## Start Data lines

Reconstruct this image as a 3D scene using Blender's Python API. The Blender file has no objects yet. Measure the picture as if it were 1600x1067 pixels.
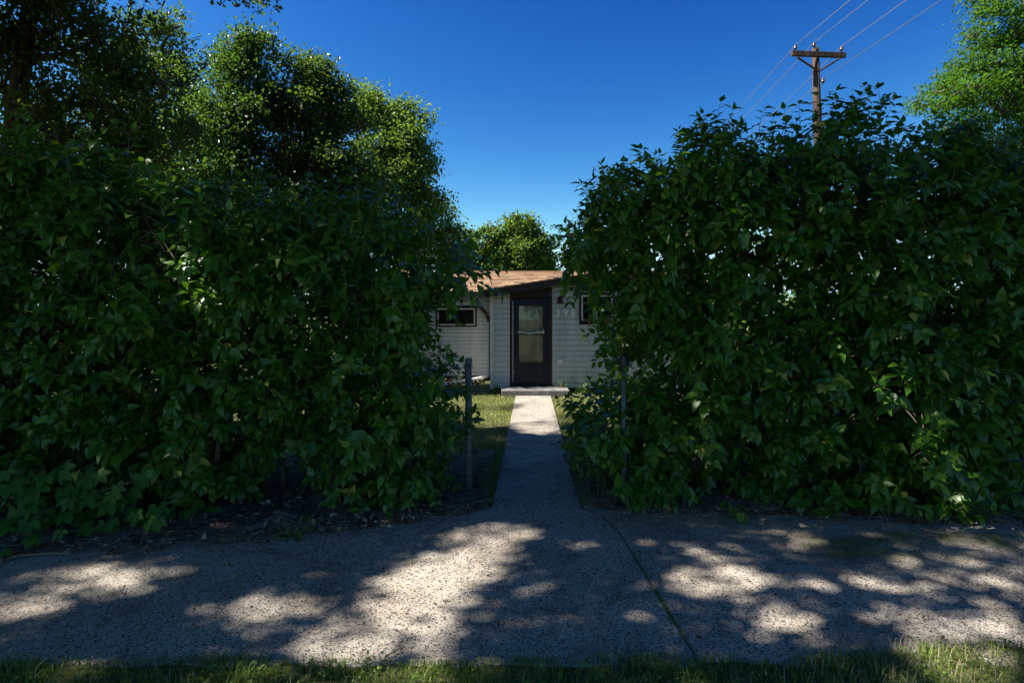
import bpy, math, random
import numpy as np
from mathutils import Matrix, Vector

random.seed(7)
R = np.random.default_rng(7)
sc = bpy.context.scene
COL = sc.collection
F = 889.0          # focal length in pixels of a 1600 px wide picture
CZ = 1.75          # eye height

# ------------------------------------------------------------------ camera, world, sun, exposure
cam = bpy.data.cameras.new('camera')
cam.sensor_width = 36.0
cam.lens = 36.0 * F / 1600.0
cam.shift_y = -38.5 / 1600.0
cam.clip_start = 0.05
cam.clip_end = 2000
camo = bpy.data.objects.new('camera', cam)
COL.objects.link(camo)
camo.location = (0, 0, CZ)
camo.rotation_euler = (math.pi / 2, 0, 0)
sc.camera = camo

SUN_EL = math.radians(50)
SUN_AZ = math.radians(-98)       # from +Y towards +X
SUN = np.array([math.sin(SUN_AZ) * math.cos(SUN_EL), math.cos(SUN_AZ) * math.cos(SUN_EL), math.sin(SUN_EL)])

w = bpy.data.worlds.new('World')
sc.world = w
w.use_nodes = True
nt = w.node_tree
sky = nt.nodes.new('ShaderNodeTexSky')
sky.sky_type = 'NISHITA'
sky.sun_disc = False
sky.sun_elevation = SUN_EL
sky.sun_rotation = SUN_AZ % (2 * math.pi)
sky.air_density = 1.15
sky.dust_density = 0.1
sky.ozone_density = 3.0
sky.altitude = 600
# deep, contrasty summer blue: each channel of the sky gets its own tone curve (capped towards the sun and horizon)
sep = nt.nodes.new('ShaderNodeSeparateColor'); com = nt.nodes.new('ShaderNodeCombineColor')
nt.links.new(sky.outputs[0], sep.inputs[0])
for ch, (cap, pw, k) in enumerate(((3.6, 3.2, .036), (5.0, 2.2, .095), (6.6, 1.4, .285))):
    a_ = nt.nodes.new('ShaderNodeMath'); a_.operation = 'MINIMUM'; a_.inputs[1].default_value = cap
    b_ = nt.nodes.new('ShaderNodeMath'); b_.operation = 'POWER'; b_.inputs[1].default_value = pw
    c_ = nt.nodes.new('ShaderNodeMath'); c_.operation = 'MULTIPLY'; c_.inputs[1].default_value = k
    nt.links.new(sep.outputs[ch], a_.inputs[0]); nt.links.new(a_.outputs[0], b_.inputs[0])
    nt.links.new(b_.outputs[0], c_.inputs[0]); nt.links.new(c_.outputs[0], com.inputs[ch])
nt.links.new(com.outputs[0], nt.nodes['Background'].inputs[0])
nt.nodes['Background'].inputs[1].default_value = 0.1

sl = bpy.data.lights.new('sun', 'SUN')
sl.energy = 5.0
sl.angle = math.radians(0.75)
sl.color = (1.0, 0.93, 0.82)
so = bpy.data.objects.new('sun', sl)
COL.objects.link(so)
so.rotation_euler = Vector(SUN).to_track_quat('Z', 'Y').to_euler()

sc.view_settings.view_transform = 'Standard'
sc.view_settings.look = 'None'
sc.view_settings.exposure = 1.6
sc.view_settings.gamma = 1.0
sc.view_settings.use_curve_mapping = False
sc.render.engine = 'CYCLES'
sc.cycles.use_denoising = True
sc.cycles.max_bounces = 6
sc.cycles.diffuse_bounces = 3
sc.cycles.glossy_bounces = 2
sc.cycles.transmission_bounces = 4
sc.cycles.transparent_max_bounces = 6
sc.cycles.sample_clamp_indirect = 4.0


# ------------------------------------------------------------------ helpers
def W(px, py, Y):
    """photo pixel at depth Y -> world point"""
    return np.array([(px - 800) / F * Y, Y, CZ - (py - 495) / F * Y])


def G(px, py):
    """photo pixel on the ground -> world point"""
    Y = CZ * F / (py - 495)
    return np.array([(px - 800) / F * Y, Y, 0.0])


def tag(o, label=None, cat=None, group=None, kind=None):
    if label: o['label'] = label
    if cat: o['category'] = cat
    if group: o['group'] = group
    if kind: o['kind'] = kind
    return o


def empty(name, loc=(0, 0, 0), **k):
    o = bpy.data.objects.new(name, None)
    o.empty_display_size = 0.1
    o.location = loc
    COL.objects.link(o)
    return tag(o, **k)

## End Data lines

### Given request
Without including any pictures, reproduce the listing exactly.

### Answer
Reconstruct this image as a 3D scene using Blender's Python API. The Blender file has no objects yet. Measure the picture as if it were 1600x1067 pixels.
import bpy, math, random
import numpy as np
from mathutils import Matrix, Vector

random.seed(7)
R = np.random.default_rng(7)
sc = bpy.context.scene
COL = sc.collection
F = 889.0          # focal length in pixels of a 1600 px wide picture
CZ = 1.75          # eye height

# ------------------------------------------------------------------ camera, world, sun, exposure
cam = bpy.data.cameras.new('camera')
cam.sensor_width = 36.0
cam.lens = 36.0 * F / 1600.0
cam.shift_y = -38.5 / 1600.0
cam.clip_start = 0.05
cam.clip_end = 2000
camo = bpy.data.objects.new('camera', cam)
COL.objects.link(camo)
camo.location = (0, 0, CZ)
camo.rotation_euler = (math.pi / 2, 0, 0)
sc.camera = camo

SUN_EL = math.radians(50)
SUN_AZ = math.radians(-98)       # from +Y towards +X
SUN = np.array([math.sin(SUN_AZ) * math.cos(SUN_EL), math.cos(SUN_AZ) * math.cos(SUN_EL), math.sin(SUN_EL)])

w = bpy.data.worlds.new('World')
sc.world = w
w.use_nodes = True
nt = w.node_tree
sky = nt.nodes.new('ShaderNodeTexSky')
sky.sky_type = 'NISHITA'
sky.sun_disc = False
sky.sun_elevation = SUN_EL
sky.sun_rotation = SUN_AZ % (2 * math.pi)
sky.air_density = 1.15
sky.dust_density = 0.1
sky.ozone_density = 3.0
sky.altitude = 600
# deep, contrasty summer blue: each channel of the sky gets its own tone curve (capped towards the sun and horizon)
sep = nt.nodes.new('ShaderNodeSeparateColor'); com = nt.nodes.new('ShaderNodeCombineColor')
nt.links.new(sky.outputs[0], sep.inputs[0])
for ch, (cap, pw, k) in enumerate(((3.6, 3.2, .036), (5.0, 2.2, .095), (6.6, 1.4, .285))):
    a_ = nt.nodes.new('ShaderNodeMath'); a_.operation = 'MINIMUM'; a_.inputs[1].default_value = cap
    b_ = nt.nodes.new('ShaderNodeMath'); b_.operation = 'POWER'; b_.inputs[1].default_value = pw
    c_ = nt.nodes.new('ShaderNodeMath'); c_.operation = 'MULTIPLY'; c_.inputs[1].default_value = k
    nt.links.new(sep.outputs[ch], a_.inputs[0]); nt.links.new(a_.outputs[0], b_.inputs[0])
    nt.links.new(b_.outputs[0], c_.inputs[0]); nt.links.new(c_.outputs[0], com.inputs[ch])
nt.links.new(com.outputs[0], nt.nodes['Background'].inputs[0])
nt.nodes['Background'].inputs[1].default_value = 0.1

sl = bpy.data.lights.new('sun', 'SUN')
sl.energy = 5.0
sl.angle = math.radians(0.75)
sl.color = (1.0, 0.93, 0.82)
so = bpy.data.objects.new('sun', sl)
COL.objects.link(so)
so.rotation_euler = Vector(SUN).to_track_quat('Z', 'Y').to_euler()

sc.view_settings.view_transform = 'Standard'
sc.view_settings.look = 'None'
sc.view_settings.exposure = 1.6
sc.view_settings.gamma = 1.0
sc.view_settings.use_curve_mapping = False
sc.render.engine = 'CYCLES'
sc.cycles.use_denoising = True
sc.cycles.max_bounces = 6
sc.cycles.diffuse_bounces = 3
sc.cycles.glossy_bounces = 2
sc.cycles.transmission_bounces = 4
sc.cycles.transparent_max_bounces = 6
sc.cycles.sample_clamp_indirect = 4.0


# ------------------------------------------------------------------ helpers
def W(px, py, Y):
    """photo pixel at depth Y -> world point"""
    return np.array([(px - 800) / F * Y, Y, CZ - (py - 495) / F * Y])


def G(px, py):
    """photo pixel on the ground -> world point"""
    Y = CZ * F / (py - 495)
    return np.array([(px - 800) / F * Y, Y, 0.0])


def tag(o, label=None, cat=None, group=None, kind=None):
    if label: o['label'] = label
    if cat: o['category'] = cat
    if group: o['group'] = group
    if kind: o['kind'] = kind
    return o


def empty(name, loc=(0, 0, 0), **k):
    o = bpy.data.objects.new(name, None)
    o.empty_display_size = 0.1
    o.location = loc
    COL.objects.link(o)
    return tag(o, **k)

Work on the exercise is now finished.